* _Stated goal_
Repeat exactly the lines of the listing below, please, starting with the first and ending with the line containing "mb.build('rope_bracket', M['bluebar'], door, bevel=.001)"; leave out the rest.

* * *

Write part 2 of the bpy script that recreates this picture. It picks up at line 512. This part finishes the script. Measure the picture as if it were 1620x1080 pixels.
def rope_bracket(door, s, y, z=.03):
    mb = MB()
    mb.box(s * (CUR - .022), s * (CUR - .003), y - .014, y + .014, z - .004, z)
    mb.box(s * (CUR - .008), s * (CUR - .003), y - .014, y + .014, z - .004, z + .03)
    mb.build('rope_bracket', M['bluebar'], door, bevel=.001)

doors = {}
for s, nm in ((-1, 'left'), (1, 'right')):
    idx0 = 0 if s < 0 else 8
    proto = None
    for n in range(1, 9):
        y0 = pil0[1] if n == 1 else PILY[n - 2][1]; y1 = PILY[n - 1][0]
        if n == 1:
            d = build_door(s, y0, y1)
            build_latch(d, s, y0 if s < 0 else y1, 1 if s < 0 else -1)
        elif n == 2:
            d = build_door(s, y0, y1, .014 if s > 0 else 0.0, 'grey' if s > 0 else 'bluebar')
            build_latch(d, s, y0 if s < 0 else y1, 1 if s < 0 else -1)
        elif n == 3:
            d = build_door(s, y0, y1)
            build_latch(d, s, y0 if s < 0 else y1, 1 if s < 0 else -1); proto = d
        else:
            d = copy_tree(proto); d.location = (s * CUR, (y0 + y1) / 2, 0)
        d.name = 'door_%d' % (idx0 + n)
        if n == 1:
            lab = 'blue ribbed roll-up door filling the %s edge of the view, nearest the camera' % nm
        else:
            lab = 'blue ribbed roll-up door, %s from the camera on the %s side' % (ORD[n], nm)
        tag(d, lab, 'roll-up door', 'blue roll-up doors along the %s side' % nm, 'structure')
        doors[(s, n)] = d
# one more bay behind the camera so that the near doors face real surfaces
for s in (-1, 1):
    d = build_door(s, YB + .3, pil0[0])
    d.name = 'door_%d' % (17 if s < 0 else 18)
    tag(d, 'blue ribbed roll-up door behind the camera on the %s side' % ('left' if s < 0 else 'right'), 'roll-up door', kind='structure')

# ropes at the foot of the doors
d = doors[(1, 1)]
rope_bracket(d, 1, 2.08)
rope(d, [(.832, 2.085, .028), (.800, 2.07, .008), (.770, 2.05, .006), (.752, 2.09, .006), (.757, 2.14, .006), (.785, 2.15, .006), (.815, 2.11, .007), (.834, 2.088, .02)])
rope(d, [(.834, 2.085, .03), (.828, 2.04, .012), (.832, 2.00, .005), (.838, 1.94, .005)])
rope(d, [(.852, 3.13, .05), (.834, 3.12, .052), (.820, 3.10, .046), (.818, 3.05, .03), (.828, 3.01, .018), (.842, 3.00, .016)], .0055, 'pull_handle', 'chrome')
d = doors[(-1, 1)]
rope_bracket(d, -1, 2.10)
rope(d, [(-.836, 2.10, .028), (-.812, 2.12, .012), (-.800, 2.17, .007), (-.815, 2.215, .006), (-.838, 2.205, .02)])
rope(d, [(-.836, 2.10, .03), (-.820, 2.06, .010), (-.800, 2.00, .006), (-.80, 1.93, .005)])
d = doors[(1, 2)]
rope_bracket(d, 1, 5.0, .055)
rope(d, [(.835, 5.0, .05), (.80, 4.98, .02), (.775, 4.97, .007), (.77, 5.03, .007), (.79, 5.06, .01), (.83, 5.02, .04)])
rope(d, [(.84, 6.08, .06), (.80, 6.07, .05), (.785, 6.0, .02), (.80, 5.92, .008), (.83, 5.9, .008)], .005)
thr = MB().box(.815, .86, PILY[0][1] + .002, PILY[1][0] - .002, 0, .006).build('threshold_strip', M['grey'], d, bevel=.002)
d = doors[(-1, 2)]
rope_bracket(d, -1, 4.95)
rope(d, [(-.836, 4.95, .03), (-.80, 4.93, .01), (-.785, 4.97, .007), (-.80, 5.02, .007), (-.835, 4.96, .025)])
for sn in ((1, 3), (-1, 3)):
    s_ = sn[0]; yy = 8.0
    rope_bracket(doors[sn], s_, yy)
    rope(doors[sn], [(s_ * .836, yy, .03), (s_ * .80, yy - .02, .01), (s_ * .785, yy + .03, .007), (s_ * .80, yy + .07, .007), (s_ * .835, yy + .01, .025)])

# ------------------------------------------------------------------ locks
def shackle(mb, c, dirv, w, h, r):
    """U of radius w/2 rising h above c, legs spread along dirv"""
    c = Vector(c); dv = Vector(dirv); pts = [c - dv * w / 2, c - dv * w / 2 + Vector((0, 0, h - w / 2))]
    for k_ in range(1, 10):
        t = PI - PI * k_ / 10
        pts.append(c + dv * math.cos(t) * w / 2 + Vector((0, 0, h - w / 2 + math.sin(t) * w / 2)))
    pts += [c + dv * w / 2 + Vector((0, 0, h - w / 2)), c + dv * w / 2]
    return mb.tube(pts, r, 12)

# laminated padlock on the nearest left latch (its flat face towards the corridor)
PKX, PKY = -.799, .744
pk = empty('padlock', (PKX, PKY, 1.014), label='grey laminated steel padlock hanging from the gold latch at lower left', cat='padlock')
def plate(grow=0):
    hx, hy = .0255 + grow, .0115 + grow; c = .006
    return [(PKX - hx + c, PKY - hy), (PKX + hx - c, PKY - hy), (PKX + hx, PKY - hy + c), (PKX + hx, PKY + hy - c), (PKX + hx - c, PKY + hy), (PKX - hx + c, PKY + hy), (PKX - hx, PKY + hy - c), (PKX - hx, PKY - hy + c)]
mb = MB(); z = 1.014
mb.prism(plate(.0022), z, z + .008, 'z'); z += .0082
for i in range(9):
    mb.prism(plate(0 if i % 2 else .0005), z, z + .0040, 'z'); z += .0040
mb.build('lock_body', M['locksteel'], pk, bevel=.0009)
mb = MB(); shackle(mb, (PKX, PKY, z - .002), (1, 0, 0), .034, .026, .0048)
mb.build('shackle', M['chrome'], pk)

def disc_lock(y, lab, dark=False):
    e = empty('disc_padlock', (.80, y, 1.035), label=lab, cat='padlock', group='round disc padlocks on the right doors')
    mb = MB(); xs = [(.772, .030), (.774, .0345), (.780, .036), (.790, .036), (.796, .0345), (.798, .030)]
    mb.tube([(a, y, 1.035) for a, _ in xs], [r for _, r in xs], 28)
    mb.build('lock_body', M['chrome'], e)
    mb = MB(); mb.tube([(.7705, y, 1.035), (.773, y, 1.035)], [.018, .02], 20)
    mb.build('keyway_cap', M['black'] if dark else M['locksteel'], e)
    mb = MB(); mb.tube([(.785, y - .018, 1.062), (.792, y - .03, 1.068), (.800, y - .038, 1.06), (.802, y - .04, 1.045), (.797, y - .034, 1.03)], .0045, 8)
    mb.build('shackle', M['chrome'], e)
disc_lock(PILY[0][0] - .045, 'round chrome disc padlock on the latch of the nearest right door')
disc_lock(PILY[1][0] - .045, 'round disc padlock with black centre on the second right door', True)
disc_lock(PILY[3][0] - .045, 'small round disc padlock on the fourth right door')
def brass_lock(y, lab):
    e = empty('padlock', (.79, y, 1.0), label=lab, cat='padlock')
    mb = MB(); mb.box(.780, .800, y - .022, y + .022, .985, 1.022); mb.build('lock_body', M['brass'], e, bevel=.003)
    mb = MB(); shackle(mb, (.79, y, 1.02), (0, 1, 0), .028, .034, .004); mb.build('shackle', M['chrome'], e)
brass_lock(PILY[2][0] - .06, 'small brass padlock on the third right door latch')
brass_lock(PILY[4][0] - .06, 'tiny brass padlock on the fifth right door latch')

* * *

* _Answer to the problem_
Write part 2 of the bpy script that recreates this picture. It picks up at line 512. This part finishes the script. Measure the picture as if it were 1620x1080 pixels.
def rope_bracket(door, s, y, z=.03):
    mb = MB()
    mb.box(s * (CUR - .022), s * (CUR - .003), y - .014, y + .014, z - .004, z)
    mb.box(s * (CUR - .008), s * (CUR - .003), y - .014, y + .014, z - .004, z + .03)
    mb.build('rope_bracket', M['bluebar'], door, bevel=.001)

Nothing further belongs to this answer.